Zonafaktualnews.com – Jusuf Kalla (JK) dalam pernyataannya di acara halal bihalal yang diselenggarakan oleh Ikatan Cendikiawan Muslim Indonesia (ICMI) di Hotel Borobudur, Jakarta, Jumat (12/5/2023) malam.
Menyinggung terkait ekonomi Indonesia yang dimana 50 persen lebih dikuasai oleh penduduk etnis Tionghoa. Yang sekiranya etnis Tionghoa tak lebih dari 5 persen di Indonesia.
“Kita di Indonesia penduduk Tionghoa itu hanya 4,5 persen tapi mengusai ekonomi lebih dari 50 persen. Jadi kekuatan 10 kali lipat dari pada jumlahnya,” ungkap JK.
Jusuf Kalla bahkan memberikan contoh negara tetangga kita, yaitu Malaysia yang 30 persen total penduduk Tiongho menguasai 60 persen ekonomi negara.
“Malaysia juga, tetapi Malaysia memang penduduk Tionghoa itu 30 persen. Jadi kalau ekonomi Malaysia 60 persen dikuasai Tionghoa, itu hanya 1 banding dua,” lanjut JK.
JK mengungkapkan bahwa minimnya warga Indonesia yang menjadi pengusaha merupakan masalah besar.
“Tentu (etnis Tionghoa), sahabat- sahabat kita juga penting, kerjanya bayar pajak, dia pekerjakan orang. Tapi tantangan terbesarnya ada di kita, Mereka tidak salah, yang kurang kita,” tuturnya.
“Karena itu tantangan kita yang terbesar sebenarnya pada dewasa ini. Adalah entrepreneurship. Bukan hanya ilmu saja. Semua di sini perilmuan cendikiawan,” sambungnya lagi.
Jusuf Kalla yang juga merupakan mantan Wakil Presiden (Wapres) RI Ke-10 dan Ke-12, mengungkapkan bahwa minat orang Indonesia untuk menjadi pengusaha berkurang. Menurutnya hal itu disebabkan oleh biaya politik yang tinggi.
JK pun mencontohkan dulu di Makassar pada tahun 50-an banyak pengusaha hebat, walau hanya berbekal tamatan SD hingga SMP.

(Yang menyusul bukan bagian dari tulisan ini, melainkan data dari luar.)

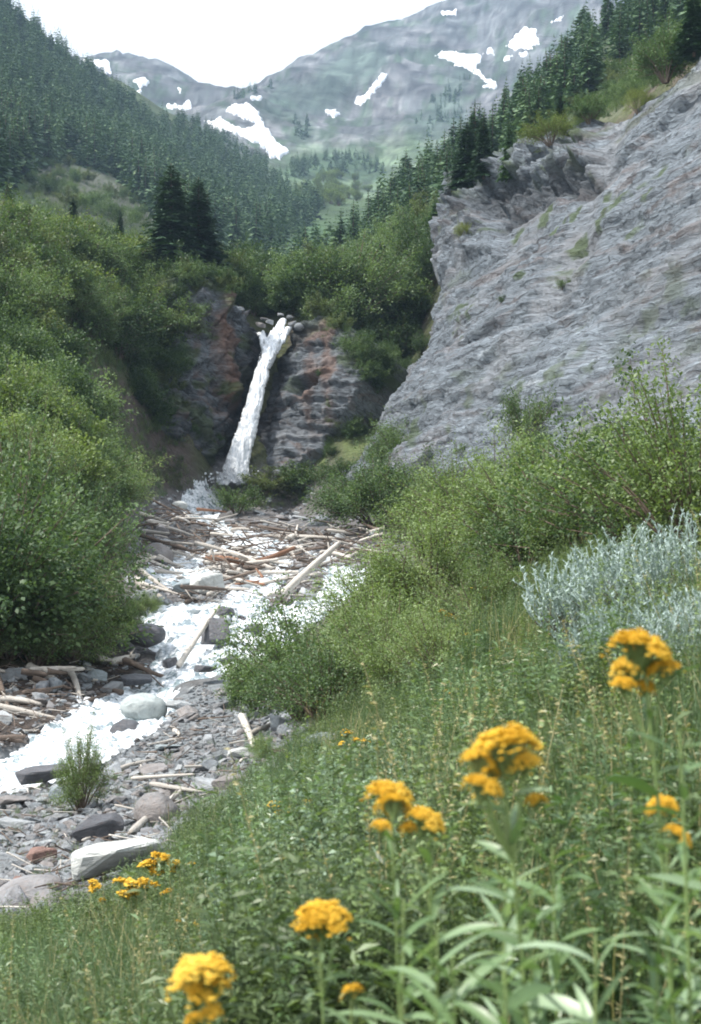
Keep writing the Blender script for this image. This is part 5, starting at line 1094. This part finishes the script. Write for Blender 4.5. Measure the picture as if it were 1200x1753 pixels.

“Zaman dulu saya kasih contoh di Makassar kira-kira ada 60 sampai 70 pengusaha hebat di tahun 50-an termasuk bapak saya cuman tamatan SD paling tinggi SMP,” kata JK.
Namun kini, banyak orang yang lulusan sarjana, mulai berkurang semangatnya untuk menjadi pengusaha.
Salah satu faktor penyebabnya yaitu politik, tingginya biaya yang harus dikeluarkan ketika akan terjun ke dunia politik, ditambah biaya kampanye dan sebagainya.
Orang-orang tersebut tentunya membutuhkan sponsor. Nah, pengusaha-pengusaha besar lah yang terpilih menjadi sponsor demi menutup biaya politik yang cukup besar. Sementara pengusaha kecil makin tersisihkan.
“Turun semangat itu, tapi itu juga karena politik, pengaruh. Kenapa itu, karena threshold 20%. Mau jadi anggota DPR jadi Gubernur tentu ada biayanya belum lagi kampanye perlu sponsor,” katanya.
Dan ketika menjabat, Dia akan memberikan izin real estate, izin mall ,kadang taman pun jadi mall karena hutang itu.
“Jadi Bupati gaji 7 juta, ongkos jadi Bupati ratusan miliar, jadi Gubernur ratusan miliar, pastilah salah satu cara yang menurunkan biaya politik,” ungkapnya.
JK menyebut, hal itu merupakan masalah besar untuk sekarang dan masa yang akan datang. Dan bila ini dibiarkan, maka akan ada gap sosial di masyarakat.
“Nanti kalau ini terjadi akan ada gap sosial, apabila gap sosial akan jadi konflik sosial. Contohnya sekarang ibu-ibu aja pakai tas mahal langsung jadi musuh masyarakat,” tuturnya.